#1
Think this is the right forum.

I want to start writing some dance music kind of similar to Children by Robert Miles or William Orbits Barbers adagio for strings. A piece which starts off quiet and builds up though the song.

I have an idea of what I want for the drums, but I don't really know what I can do for the music. Is there any scales or chords that are used in dance music? And what free program would be best to get dance sounds.

Thanks for any help.
TRANSFORMICE






#2
I've never written any music for a specific audience, but if you want people to be able to dance to your music, remain in the same time signature and tempo through the entire song; make sure that time signature is 4/4, unless you want a waltz, which is 3/4. You don't want to have tempo alterations as the idea of dancing is to kind of ignore most of the music and just move to the rhythm; drastic tempo changes, as well as meter changes, throw off the dancers. Try dancing to (the poorly named) The Dance of Eternity by Dream Theater.
#3
lol I see what you mean, that's a good starting place then. I'll stick to 4/4, but I still don't have any ideas on scales, chords or programs I could use.

Also, I'll be trying to make it as unrocky as possible, so imagine the new Bloc Party album without the small guitar parts and that's something I would aim for.
TRANSFORMICE






#5
Quote by bangoodcharlote
I guess I'd just stick with the major scale. I IV V progressions seem effective for this.
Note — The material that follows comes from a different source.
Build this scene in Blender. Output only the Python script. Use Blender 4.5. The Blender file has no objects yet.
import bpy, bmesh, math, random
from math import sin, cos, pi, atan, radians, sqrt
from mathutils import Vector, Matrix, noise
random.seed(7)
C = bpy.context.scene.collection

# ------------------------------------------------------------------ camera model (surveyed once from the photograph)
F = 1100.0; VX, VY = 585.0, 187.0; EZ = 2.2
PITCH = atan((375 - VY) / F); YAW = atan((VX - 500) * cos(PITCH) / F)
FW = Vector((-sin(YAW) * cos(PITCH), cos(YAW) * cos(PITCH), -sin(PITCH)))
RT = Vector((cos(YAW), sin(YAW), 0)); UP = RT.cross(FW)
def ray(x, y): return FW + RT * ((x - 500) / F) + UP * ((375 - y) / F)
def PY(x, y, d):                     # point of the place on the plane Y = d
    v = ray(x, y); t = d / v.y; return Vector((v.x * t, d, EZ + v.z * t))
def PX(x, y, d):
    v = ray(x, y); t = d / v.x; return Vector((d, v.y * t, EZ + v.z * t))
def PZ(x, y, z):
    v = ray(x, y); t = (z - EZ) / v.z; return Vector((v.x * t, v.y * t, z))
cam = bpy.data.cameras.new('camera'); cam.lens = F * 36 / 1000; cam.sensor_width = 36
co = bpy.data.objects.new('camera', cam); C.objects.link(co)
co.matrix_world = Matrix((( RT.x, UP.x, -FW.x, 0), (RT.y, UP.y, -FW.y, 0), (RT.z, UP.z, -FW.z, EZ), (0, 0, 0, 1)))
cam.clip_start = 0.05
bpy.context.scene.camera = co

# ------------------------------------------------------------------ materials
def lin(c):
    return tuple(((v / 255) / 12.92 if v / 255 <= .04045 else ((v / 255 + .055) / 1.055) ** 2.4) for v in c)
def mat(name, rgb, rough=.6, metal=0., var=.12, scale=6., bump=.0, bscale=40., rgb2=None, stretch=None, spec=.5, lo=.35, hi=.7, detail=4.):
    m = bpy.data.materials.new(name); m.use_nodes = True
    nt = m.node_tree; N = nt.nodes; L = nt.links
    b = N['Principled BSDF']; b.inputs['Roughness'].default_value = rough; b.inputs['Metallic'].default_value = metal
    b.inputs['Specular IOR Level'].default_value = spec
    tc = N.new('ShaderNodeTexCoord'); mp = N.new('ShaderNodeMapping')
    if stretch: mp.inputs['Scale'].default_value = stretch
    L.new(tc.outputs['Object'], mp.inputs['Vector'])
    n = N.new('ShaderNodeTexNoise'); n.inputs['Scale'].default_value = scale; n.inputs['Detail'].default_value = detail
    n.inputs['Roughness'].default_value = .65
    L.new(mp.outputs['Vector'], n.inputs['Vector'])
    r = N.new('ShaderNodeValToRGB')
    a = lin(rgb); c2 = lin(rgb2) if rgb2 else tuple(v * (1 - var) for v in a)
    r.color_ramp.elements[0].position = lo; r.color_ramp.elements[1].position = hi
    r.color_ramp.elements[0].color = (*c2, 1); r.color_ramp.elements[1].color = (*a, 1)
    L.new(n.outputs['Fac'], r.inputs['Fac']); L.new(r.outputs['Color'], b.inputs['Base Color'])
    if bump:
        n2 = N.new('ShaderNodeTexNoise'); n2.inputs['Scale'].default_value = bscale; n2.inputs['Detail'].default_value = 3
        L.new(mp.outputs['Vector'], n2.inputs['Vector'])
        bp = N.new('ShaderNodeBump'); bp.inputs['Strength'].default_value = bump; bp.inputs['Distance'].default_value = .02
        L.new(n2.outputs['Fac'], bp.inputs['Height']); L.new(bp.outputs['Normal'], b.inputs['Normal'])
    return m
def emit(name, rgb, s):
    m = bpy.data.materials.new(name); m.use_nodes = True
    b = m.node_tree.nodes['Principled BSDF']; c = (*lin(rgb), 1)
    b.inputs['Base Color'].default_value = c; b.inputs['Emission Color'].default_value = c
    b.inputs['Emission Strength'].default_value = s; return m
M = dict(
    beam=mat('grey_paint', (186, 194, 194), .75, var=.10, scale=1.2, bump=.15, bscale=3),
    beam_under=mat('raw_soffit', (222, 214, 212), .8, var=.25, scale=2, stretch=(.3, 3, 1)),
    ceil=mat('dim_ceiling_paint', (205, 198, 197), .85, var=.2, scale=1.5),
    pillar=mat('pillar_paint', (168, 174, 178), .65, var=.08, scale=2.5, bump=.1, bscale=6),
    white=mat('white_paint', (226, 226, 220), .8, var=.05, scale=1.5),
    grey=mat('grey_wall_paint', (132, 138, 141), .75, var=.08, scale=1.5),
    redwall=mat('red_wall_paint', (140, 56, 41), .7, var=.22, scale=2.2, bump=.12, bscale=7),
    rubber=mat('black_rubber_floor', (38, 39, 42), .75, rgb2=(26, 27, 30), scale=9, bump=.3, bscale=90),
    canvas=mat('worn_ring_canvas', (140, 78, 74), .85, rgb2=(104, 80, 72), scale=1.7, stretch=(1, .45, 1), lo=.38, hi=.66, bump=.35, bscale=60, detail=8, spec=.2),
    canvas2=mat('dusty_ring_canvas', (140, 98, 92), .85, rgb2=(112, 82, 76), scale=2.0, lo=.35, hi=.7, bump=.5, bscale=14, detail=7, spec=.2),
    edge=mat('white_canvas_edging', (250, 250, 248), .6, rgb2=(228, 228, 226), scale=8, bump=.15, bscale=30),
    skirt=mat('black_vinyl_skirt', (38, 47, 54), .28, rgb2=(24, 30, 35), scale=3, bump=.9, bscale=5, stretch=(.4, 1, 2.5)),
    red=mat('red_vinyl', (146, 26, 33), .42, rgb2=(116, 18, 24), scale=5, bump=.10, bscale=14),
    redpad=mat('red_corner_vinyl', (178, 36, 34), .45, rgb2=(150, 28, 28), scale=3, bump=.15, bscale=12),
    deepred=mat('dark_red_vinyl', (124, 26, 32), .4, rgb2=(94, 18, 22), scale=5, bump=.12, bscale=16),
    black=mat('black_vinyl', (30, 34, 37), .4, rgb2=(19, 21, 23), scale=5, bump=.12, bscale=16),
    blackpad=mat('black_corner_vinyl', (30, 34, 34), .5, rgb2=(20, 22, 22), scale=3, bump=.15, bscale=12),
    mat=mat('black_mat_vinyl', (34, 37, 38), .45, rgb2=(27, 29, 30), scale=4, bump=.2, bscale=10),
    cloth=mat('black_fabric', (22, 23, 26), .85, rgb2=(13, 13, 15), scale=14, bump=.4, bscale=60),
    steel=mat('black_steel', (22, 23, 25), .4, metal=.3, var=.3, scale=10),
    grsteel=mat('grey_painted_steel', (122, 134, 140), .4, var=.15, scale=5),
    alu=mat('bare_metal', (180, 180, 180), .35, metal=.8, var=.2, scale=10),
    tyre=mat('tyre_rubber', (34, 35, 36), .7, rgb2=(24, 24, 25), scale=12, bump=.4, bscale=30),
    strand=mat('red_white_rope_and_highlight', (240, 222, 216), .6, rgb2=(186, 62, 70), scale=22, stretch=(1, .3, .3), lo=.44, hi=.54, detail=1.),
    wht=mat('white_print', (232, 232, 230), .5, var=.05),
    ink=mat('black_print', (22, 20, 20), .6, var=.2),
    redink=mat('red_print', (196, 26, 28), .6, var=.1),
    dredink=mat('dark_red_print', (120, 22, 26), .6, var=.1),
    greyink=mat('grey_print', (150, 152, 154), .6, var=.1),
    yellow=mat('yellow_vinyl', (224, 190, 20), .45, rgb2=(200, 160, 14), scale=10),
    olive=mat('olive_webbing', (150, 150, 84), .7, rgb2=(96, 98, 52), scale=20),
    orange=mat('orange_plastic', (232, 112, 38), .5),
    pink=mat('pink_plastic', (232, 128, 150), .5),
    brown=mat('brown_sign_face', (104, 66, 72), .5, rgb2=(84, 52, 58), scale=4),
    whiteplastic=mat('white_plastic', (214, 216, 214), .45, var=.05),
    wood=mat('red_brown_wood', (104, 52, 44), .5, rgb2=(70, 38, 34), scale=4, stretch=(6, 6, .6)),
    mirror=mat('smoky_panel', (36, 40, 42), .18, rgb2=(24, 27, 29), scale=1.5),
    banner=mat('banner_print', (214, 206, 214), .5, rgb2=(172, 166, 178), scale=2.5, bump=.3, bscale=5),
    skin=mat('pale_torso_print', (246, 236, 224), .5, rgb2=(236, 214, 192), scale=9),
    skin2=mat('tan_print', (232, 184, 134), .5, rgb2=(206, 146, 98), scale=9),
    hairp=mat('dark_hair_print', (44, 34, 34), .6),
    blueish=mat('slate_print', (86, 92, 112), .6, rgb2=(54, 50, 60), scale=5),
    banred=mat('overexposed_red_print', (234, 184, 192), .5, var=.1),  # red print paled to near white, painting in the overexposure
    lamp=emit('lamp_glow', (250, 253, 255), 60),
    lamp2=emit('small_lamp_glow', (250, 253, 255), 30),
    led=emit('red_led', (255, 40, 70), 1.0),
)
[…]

Dance music isn't just cliched happy house you know
#6
Look at the sheet music for Antonin Dvorak's Slavonic Dance's (I assume you can read sheet music). I would start by going here http://all-guitar-chords.com/guitar_scales.php, and finding a good melody to start with, and then building the chord progression.

If you want to start with the chord progression first, the Passamezzo moderno progression would be good base for your song. And switch between that and the passamezzo antico, whilst you "build up the song".
#7
Quote by iiseddie
Look at the sheet music for Antonin Dvorak's Slavonic Dance's (I assume you can read sheet music). I would start by going here http://all-guitar-chords.com/guitar_scales.php, and finding a good melody to start with, and then building the chord progression.

If you want to start with the chord progression first, the Passamezzo moderno progression would be good base for your song. And switch between that and the passamezzo antico, whilst you "build up the song".


I can't read sheet music lol, I'll see if my gf can teach me, and thanks for that. I don't know about those progressions, but I'll deffinately look them up. I'm deffo looking to build up the song, so hopefully those progressions will help!
TRANSFORMICE






#8
Try dancing to (the poorly named) The Dance of Eternity by Dream Theater.


Off topic: The title is a reference to the final line in Metropolis Pt. 1, which reads "Love is the Dance of Eternity". The song The Dance of Eternity describes the protagonists of the concept album making (presumably very kinky) love.
Someones knowledge of guitar companies spelling determines what amps you can own. Really smart people can own things like Framus because they sound like they might be spelled with a "y" but they aren't.
#9
Quote by tallicafan888
I can't read sheet music lol, I'll see if my gf can teach me, and thanks for that. I don't know about those progressions, but I'll deffinately look them up. I'm deffo looking to build up the song, so hopefully those progressions will help!


http://en.wikipedia.org/wiki/Passamezzo_moderno
http://en.wikipedia.org/wiki/Passamezzo_antico

How to read sheet music EGBDF, FACE. Even George Bush Drives Fast and Face - err.... that's how I remembered it at first....

An easy way to write music would be to get power tab. Write the chord progressions I showed you in it for a flute/string part. *To write the chord progressions (if you have no background in music theory) go here http://www.all-guitar-chords.com/chord_progressions.php.

Ex: The Passamezzo moderno progression is I|IV|I|V|| I|IV|I-V|I||. So that means in F Harmonic Minor it would be Fm, A#m, Fm, C, Fm, A#m, Fm-C, Fm.

Then just pick a scale that fits over it (why not the F harmonic minor scale?) and write a melody over it.

Then just take that Power Tab file export it as a midi and touch it up in a nicer program like melody assistant (it's free, but harder to write in if you don't read sheet music).

That's extremely basic, but it should come out sounding pretty good.
#10
Well I'm no expert, but that should be a pretty basic, and easy way to write "dance sounding music".